Os 15 mil mortos vêm logo a seguir: "Ucrânia bombardeia sistematicamente repúblicas autoproclamadas - estima-se que as agressões da Ucrânia ao Donbass desde 2014 tenham resultado em cerca de 15 mil mortos e centenas de milhares de refugiados."

"Estima-se"? Qualquer pessoa que procure fontes para esta estimativa fica sem saber onde o PCP a foi buscar. Ao Alto Comissariado da ONU para aos Direitos Humanos, que desde 2014 fez relatórios uns atrás dos outros sobre a Ucrânia, não foi de certeza.

No último relatório antes da invasão de fevereiro, lê-se: "Durante todo o conflito, de 14 de abril de 2014 a 31 de janeiro de 2022, o Alto Comissariado contabilizou um total de 3107 mortes de civis (1853 homens, 1072 mulheres, 102 rapazes, 50 raparigas, e 30 adultos cujo sexo não foi identificado). Incluindo as 298 pessoas que estavam a bordo do voo MH17 das Linhas Aéreas Malaias que foi derrubado a 17 de julho de 2014 [por um míssil russo], são 3405 mortos civis."

Note-se que em maio de 2016, ou seja dois anos após o início do conflito, este órgão das Nações Unidas apontava, num relatório sobre mortes, 9404 mortos e 21671 feridos "na zona de conflito da Ucrânia oriental", estimando-se que nessa altura já tinham morrido dois mil civis, a que se somavam as vítimas do derrube do avião malaio. Isto significa que haveria já então mais de 7000 mortos entre os combatentes de ambos os lados.

Grande parte dos mortos - civis e combatentes - concentraram-se assim nos primeiros dois anos da guerra, sendo que, de acordo com a ONU, as pesadas baixas civis no início da guerra deveram-se "ao bombardeamento indiscriminado de áreas residenciais tanto nas áreas controladas pelo governo ucraniano - Avdiivka, Debaltseve, Popasna, Shchastia e Stanychno Luhanske - como em cidades controladas pelos grupos armados, incluindo Donetsk, Luhansk e Horlivka." Ou seja, bombardeamentos de ambos os lados, civis mortos de ambos os lados.

Aliás os relatórios da ONU são muito claros na atribuição de ações inadmissíveis e contra os direitos humanos a ambos os lados do conflito, assim como na implicação da Rússia na guerra. Mas o número de mortos civis relacionados com o conflito, quer no território controlado pelo governo ucraniano quer no das autoproclamadas repúblicas de Luhansk e Donetsk, desceu muito a partir de 2019, sendo de 27 nesse ano, 26 em 2020 e 18 em 2021, devendo-se sobretudo a explosões de minas e outros artefactos, ou seja, não diretamente a combates ou bombardeamentos.

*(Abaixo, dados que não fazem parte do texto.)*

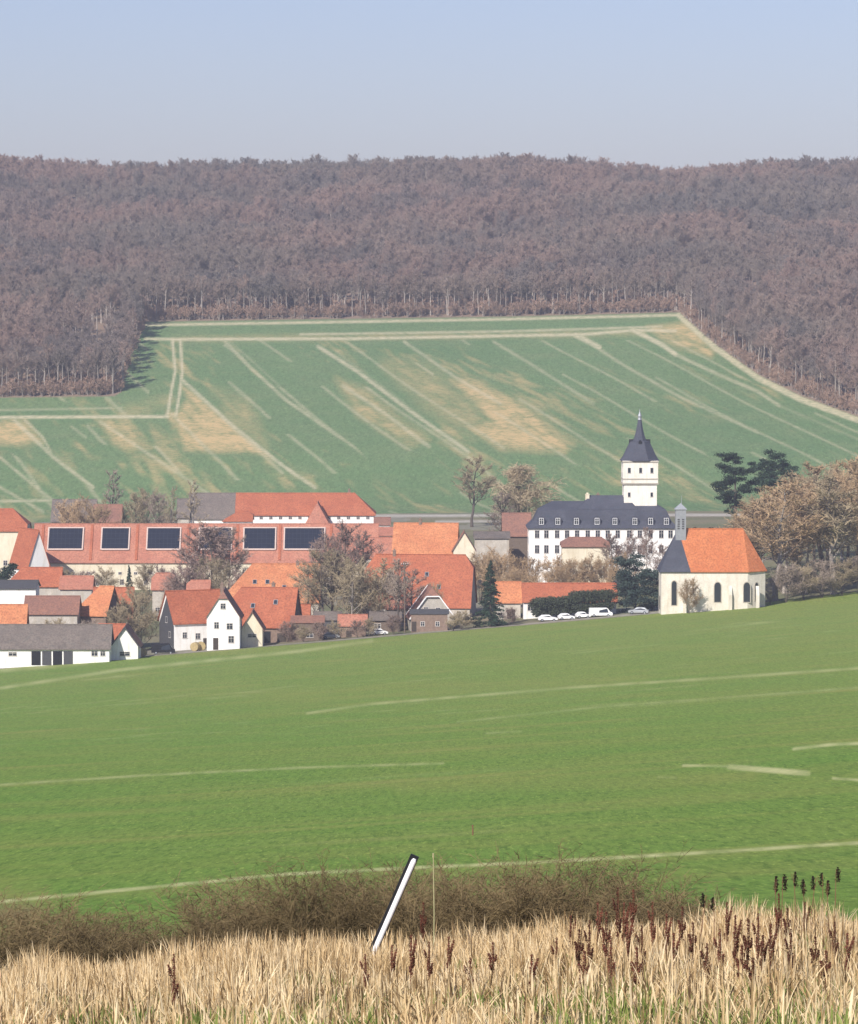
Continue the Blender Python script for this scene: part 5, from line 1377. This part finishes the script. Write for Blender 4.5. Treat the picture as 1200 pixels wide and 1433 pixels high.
# ------------------------------------------------------------------ foreground bank: dry grass, green shoots, shrubs, docks
def blades(name, n, mat, ylo, yhi, hlo, hhi, wlo, whi, seed, clump=0.6, tintf=None, lean=0.25, mask=None, hs=0.45):
    r = np.random.RandomState(seed)
    Y = ylo + (yhi - ylo) * r.rand(n) ** 0.8
    px = r.uniform(-110, 1310, n); X = (px - 600) / F * Y
    if clump:   # gather blades round tuft centres
        cxs = np.round(X / 0.16 + 0.3*np.sin(Y*3)) * 0.16; cys = np.round(Y / 0.3) * 0.3
        X = X * (1 - clump) + (cxs + 0.05*np.sin(cys*17)) * clump; Y = Y * (1 - clump*0.5) + cys * clump * 0.5
    if mask is not None:
        k = mask(X, Y, r); X, Y = X[k], Y[k]; n = len(X)
    Z = terrain_z(X, Y) - 0.02
    hn = 0.5 + 0.5*np.sin(X*1.7 + np.sin(Y*0.8)*2) * np.sin(Y*0.9 + X*0.5)
    h = (hlo + (hhi - hlo) * r.rand(n)**1.5) * (0.6 + 0.6*hn) * (1 + 0.22*np.sin(X*5.1 + Y)) * (hs + (1 - hs) * np.clip((Y - 14) / 26, 0, 1))
    w = wlo + (whi - wlo) * r.rand(n) ** 2
    az = r.uniform(0, 2*np.pi, n); ln = lean * r.rand(n) ** 1.3 * h * np.where(r.rand(n) < 0.12, 2.6, 1.0)
    dx, dy = np.cos(az) * ln, np.sin(az) * ln
    fa = r.uniform(-0.9, 0.9, n); wx, wy = np.cos(fa) * w/2, np.sin(fa) * w/2
    rows = []
    for f, ws in ((0, 0.7), (0.45, 1.0), (0.8, 0.75), (1.0, 0.12)):
        b = f ** 1.9
        c = np.stack([X + dx*b, Y + dy*b, Z + h * (f - 0.12 * b * (ln / np.maximum(h, .01)) * 3)], 1)
        o = np.stack([wx*ws, wy*ws, 0*wx], 1)
        rows += [c - o, c + o]
    V = np.stack(rows, 1).reshape(-1, 3)
    base = (np.arange(n) * 8)[:, None]
    Q = np.concatenate([base + np.array([[0, 1, 3, 2]]), base + np.array([[2, 3, 5, 4]]), base + np.array([[4, 5, 7, 6]])], 0)
    tn = np.clip(r.beta(2.0, 0.95, n) if tintf is None else tintf(X, Y, r), 0, 1)
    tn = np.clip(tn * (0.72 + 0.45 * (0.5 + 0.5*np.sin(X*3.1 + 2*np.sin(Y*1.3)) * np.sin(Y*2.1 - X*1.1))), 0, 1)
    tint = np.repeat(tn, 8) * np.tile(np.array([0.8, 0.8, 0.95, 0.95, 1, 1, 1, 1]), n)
    return np_quads(name, V, Q, M[mat], tint)
def smask(X, Y, r):
    p = np.sin(X*2.1 + 1) * np.sin(Y*0.55 + X*0.6) + np.clip((34 - Y) / 8, -0.6, 1.1)
    return (p < 0.45) | (r.rand(len(X)) < 0.30)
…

E se o PCP afirma ter havido em 2022 "intensificação dos bombardeamentos no Donbass por parte do regime ucraniano" (porque é preciso "justificar" a ação da Rússia "em socorro" das "repúblicas" que Putin reconheceu no seu discurso de 21 de fevereiro), a ONU diz o exato contrário: "Apesar das tensões [devido ao acumular de tropas russas junto da fronteira com a Ucrânia], a situação na zona de conflito da Ucrânia oriental manteve-se relativamente calma de novembro de 2021 a janeiro de 2022."

Acresce que a descrição da situação nas "autoproclamadas repúblicas" (a ONU refere-as assim) era ainda no final de 2021, segundo o Alto Comissariado, de "graves violações que persistem", incluindo detenções arbitrárias, tortura, maus-tratos. O mesmo para a Crimeia, onde nem sequer é garantido, segundo o último relatório citado, o direito a escolher advogado.

Uma página de um partido não é, obviamente, um órgão de informação. Mas há mínimos exigíveis, no que respeita a distinção entre verdade e mentira, a uma agremiação política que se diz respeitadora da legalidade e dos princípios constitucionais e que ainda por cima passa a vida a declarar-se vítima de imputações falsas. Aquilo que o PCP serve como "factos e números" sobre a Ucrânia e a sua versão da "guerra que não começou agora" é uma infamante salada de mentiras e omissões descaradas, ao nível de um Breitbart ou qualquer página de fake news. Com um único e miserável objetivo: justificar a invasão russa e apresentar a Ucrânia como um estado criminoso. Pedia-se vergonha, se valesse a pena.